Sharp Uptick in Bend-Redmond Wages

by Damon Runberg

April 12, 2018

Many have been eagerly awaiting wage gains for years. Guess what? We are there and we have been there for several years. There is significant pressure for employers to increase wages as an economy reaches full employment. Full employment is when there is no longer any cyclical unemployment. Full employment will always be greater than zero unemployment, as you expect to see a certain amount of unemployment due to skills mismatches, those who are voluntarily between jobs, or those holding out for a specific employment opportunity. Whether or not we have reached or exceeded full employment, the tightness of the labor supply is sufficient to produce a notable increase in wages.

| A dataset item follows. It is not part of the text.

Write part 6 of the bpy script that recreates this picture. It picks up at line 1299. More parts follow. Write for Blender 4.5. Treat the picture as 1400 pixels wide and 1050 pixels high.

Between 2010 and 2014, real wages (inflation adjusted) were essentially unchanged. However, we saw a sharp upward turn in the trend line beginning in late 2014 and continuing through today. Over the past three years real wages rose by around 8.3 percent in Deschutes County, which is phenomenal growth.

This is not a 2017 story, but really began back in 2015 and has continued through today. What happened back in 2015 that led to increased wage pressure? We recovered from the recession in 2015. In other words, total nonfarm employment was equal to what it was during the previous peak back in 2007. However, the recovery is largely irrelevant when talking about wage increases as our industry composition today is different and our population is larger than back in 2007. More importantly, back in 2015 it became increasingly difficult for businesses to find qualified workers.
In 2010, there were nearly 13 unemployed residents per online job ad. There was a surplus of qualified labor in the market and businesses were able to hire the worker they wanted with little competition.

As hiring demand increased and unemployed folks found work, we saw this ratio drop. By late 2014, the ratio dropped below three unemployed residents per online job ad. There was a low supply of labor for our elevated hiring demand. We have been in a strong wage growth period since we crossed that threshold at the end of 2014.

Although hiring demand is beginning to slow as we enter a more mature phase of the business cycle, there continues to be strong upward pressure on wages due to historically low unemployment. This is great news for workers. However, it is worth watching this growth cautiously. If businesses are forced to pay more for labor, eventually it will lead to inflation as businesses will be forced to sell their goods or services at a higher price point. If everything costs more, then nominal wage gains don’t translate into real inflation-adjusted wage gains.